Five Questions with Josh Ginsberg

You’ve had the opportunity to work on and around campaigns in a number of capacities – including in presidential and gubernatorial races. What is your favorite and least favorite part of the campaign lifestyle? 

Hands down, the personal and professional relationships borne out of my campaign experiences are my favorites. When you are in the trenches with the same people day in and day out, the bonds you form through those shared experiences can and do last a lifetime.

The intellectual excitement of campaigns is a close second for me. There is always something happening - good or bad - and that intensity is thrilling. You have to be ready at every point for what might come next.

But with the good, there are the downsides. For example, it’s not always the healthiest lifestyle (the “Campaign 15”) and the lack of sleep, as any exhausted campaign staffer will tell you.
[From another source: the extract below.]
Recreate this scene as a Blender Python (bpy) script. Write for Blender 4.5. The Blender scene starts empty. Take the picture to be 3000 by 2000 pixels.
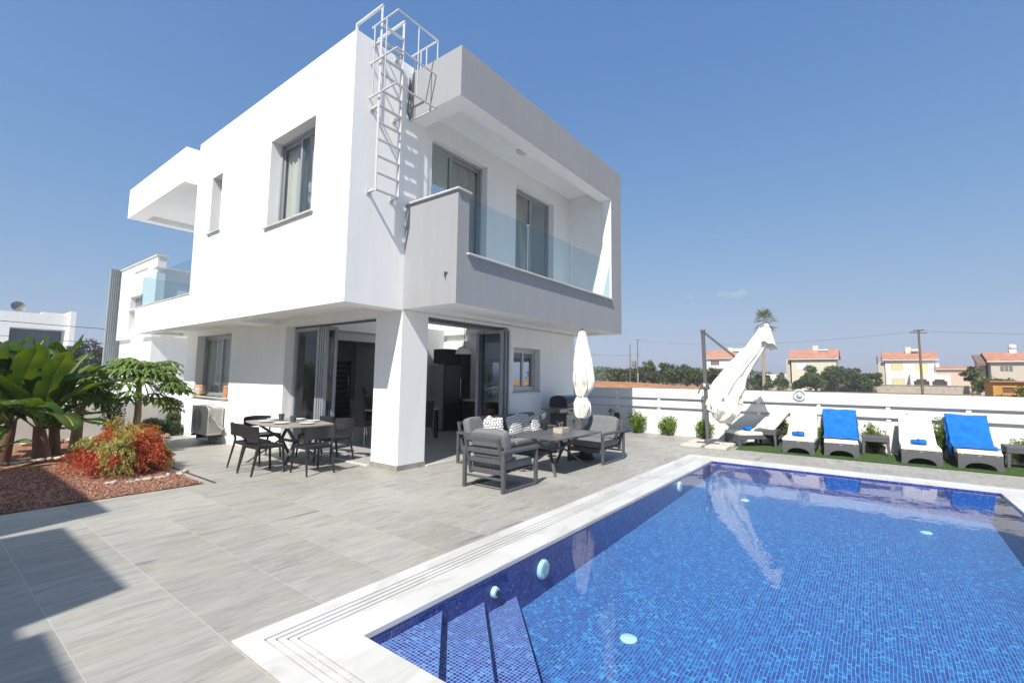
import bpy, bmesh, math, random
from mathutils import Vector, Matrix, noise
random.seed(7)
sc = bpy.context.scene
COL = sc.collection
rad = math.radians

# ---------------------------------------------------------------- camera
cam_d = bpy.data.cameras.new("camera")
cam = bpy.data.objects.new("camera", cam_d)
COL.objects.link(cam)
cam_d.sensor_width = 36.0
cam_d.lens = 16.2924
cam_d.shift_x = -33.95/3000
cam_d.shift_y = -18.26/3000
cam_d.clip_start = 0.05
cam_d.clip_end = 9000
Fv = Vector((0.79899821, 0.59451692, 0.09028567))
Rv = Vector((0.59608171, -0.80284195, 0.01146258))
Uv = Vector((-0.07929982, -0.04465906, 0.99584994))
M = Matrix((Rv, Uv, -Fv)).transposed().to_4x4()
M.translation = Vector((-4.02963, -6.46697, 1.6))
cam.matrix_world = M
sc.camera = cam

# ---------------------------------------------------------------- light
SUN_D = Vector((1.0, 0.30, -1.22)).normalized()
sun_el = math.asin(-SUN_D.z)
sun_az = math.atan2(-SUN_D.x, -SUN_D.y)          # clockwise from +Y
w = bpy.data.worlds.new("World")
sc.world = w
w.use_nodes = True
wn = w.node_tree.nodes; wl = w.node_tree.links
bg = wn["Background"]
sky = wn.new("ShaderNodeTexSky")
sky.sky_type = 'NISHITA'
sky.sun_disc = False
sky.sun_elevation = sun_el
sky.sun_rotation = sun_az
sky.air_density = 1.0
sky.dust_density = 0.6
sky.ozone_density = 1.6
sky.altitude = 50
# soft shoulder on the sky so that the horizon keeps its pale blue instead of clipping
k_ = wn.new("ShaderNodeVectorMath"); k_.operation = 'MULTIPLY_ADD'; k_.inputs[1].default_value = (0.175, 0.328, 0.62); k_.inputs[2].default_value = (1, 1, 1)
wl.new(sky.outputs[0], k_.inputs[0])
c_ = wn.new("ShaderNodeVectorMath"); c_.operation = 'MULTIPLY'; c_.inputs[1].default_value = (0.67, 1.07, 2.23); wl.new(sky.outputs[0], c_.inputs[0])
dv_ = wn.new("ShaderNodeVectorMath"); dv_.operation = 'DIVIDE'; wl.new(c_.outputs[0], dv_.inputs[0]); wl.new(k_.outputs[0], dv_.inputs[1])
wl.new(dv_.outputs[0], bg.inputs[0])
bg.inputs[1].default_value = 0.135
sd = bpy.data.lights.new("sun", 'SUN')
sd.energy = 3.6
sd.angle = rad(0.5)
sd.color = (1.0, 0.95, 0.87)
sun = bpy.data.objects.new("sun", sd)
COL.objects.link(sun)
sun.rotation_euler = SUN_D.to_track_quat('-Z', 'Y').to_euler()
sc.view_settings.view_transform = 'Standard'
sc.view_settings.look = 'None'
sc.view_settings.exposure = 0.87
sc.view_settings.gamma = 1.0

# ---------------------------------------------------------------- helpers
def tag(o, label=None, cat=None, group=None, kind=None):
    if label: o["label"] = label
    if cat: o["category"] = cat
    if group: o["group"] = group
    if kind: o["kind"] = kind
    return o

def empty(name, loc, rz=0.0, label=None, cat=None, group=None):
    o = bpy.data.objects.new(name, None)
    COL.objects.link(o)
    o.location = loc
    o.rotation_euler = (0, 0, rz)
    o.empty_display_size = 0.1
    return tag(o, label, cat, group)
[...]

Today you’re the CEO and co-founder of Zignal Labs. How did your campaign and administration experience prepare you for this current role? 

My time in politics was definitely the inspiration for Zignal Labs. Many people reading this remember the campaign war rooms, where young staffers read news articles with the wall of TVs in front of them while doing Google news searches and emailing out articles approximately every six minutes. What Zignal Labs does is automate and enrich that process (think Brent Greenfield on the 2000 campaign on steroids…), which is especially important now that there are so many sources for conversations and distribution channels that directly impact a campaign, a brand, or a public figure.

Zignal Labs ingests and analyzes every mention from social media, traditional media, and television. We then visualize them for users in real time so they can make quick decisions and take action. Seeing those conversations unfold in a split-second gives a campaign manager, a company’s chief communications officer, or a public figure’s PR team the ability to make smart, data-driven decisions about stories as they are unfolding. Our goal is to make sure that our users can identify and handle potential crises before they get out of control - as well as take advantage of great opportunities that are just starting to percolate. My Bush campaign and administration experience taught me that there is tremendous value in this.

I was also very fortunate to have had some incredible mentors in the campaigns and administration. Seeing their leadership firsthand in very high-stakes situations taught me so much that I use every day as CEO. I am so grateful for that.

What is your fondest memory from your time working with President Bush?

I had many extraordinary experiences working for President Bush but there are two that really stand out.

The first was in 2001. The President had just been elected and I was working in the Office of Political Affairs. I was part of a group of staffers whose job it was to escort a Make-A-Wish Foundation family to the South Lawn to see the President take off in Marine One.

I vividly remember the looks on their faces as they walked through the White House, but the most memorable part was when President Bush came over to talk to the family and their child. I couldn’t hear what was said, but watching the compassion that the President showed and seeing how much it meant to the family was truly uplifting. That moment taught me about the power of the presidency in a totally different light.

The second occurred in August of 1999. We were in Iowa for the straw poll – which, of course, he ended up winning – and I’d been up much of the night in an Ames hotel, listening to Lyle Lovett and getting the materials ready for the next day with a group of campaign staffers. I was just 17 years old and it was my first real political event. I remember watching the President speak and then work the crowd the next day. His ability to connect with voters and their palpable excitement was electrifying.

I look back on it to this day as the moment I got bit by the political bug. It kick-started my career in politics and led me to where I am now. On the personal front, I’m still in touch with those campaign friends and colleagues I was in that hotel room with nearly 18 years ago. I was lucky to have such a personal and professional formative experience so early.

As campaigns and businesses consider live video and emerging forms of social media, what should they keep in mind?

The distribution channels might change but one thing will always stay the same—the importance of being authentic. Voters and customers see right through it when you’re not. Whether you’re a candidate or a CEO, own who you are. If you embrace digital channels like Instagram, Snapchat, or Twitter, then fully engage. You can’t do it halfway and be successful. When people talk to you through those forums, engage and have a real conversation.

It is important to not look at these channels as siloed mediums, but as distribution channels, and how they interact with one another is paramount to how you calibrate your strategy. A winning strategy means using all these different digital tools so they work together harmoniously in service of the larger strategy. What you do on Twitter or Snapchat should still support, align with, or complement what you’re doing on Facebook or Instagram (as well as traditional media and TV).

Over the past several campaigns, we’ve seen candidates increasingly use social media channels to connect directly with voters. How do you expect to see this use of the platform grow or evolve in the years to come?

It is now fairly common for a candidate (or a president) to engage directly with voters through social media channels. It enables them to manage the story they want to tell more directly as opposed to through a third party.

Previously, the only way for a voter to directly engage with a candidate was at events like a town hall, in a ropeline, or at a retail campaign stop like a diner. Today voters can tweet at candidates and they respond and engage. It’s more like digital retail politics and it’s only going to become more pervasive as these social channels evolve and grow. Candidates no longer need to hold a press conference, give an interview, or issue a statement through a spokesperson. We see this more and more each election cycle and this type of engagement is only going to increase.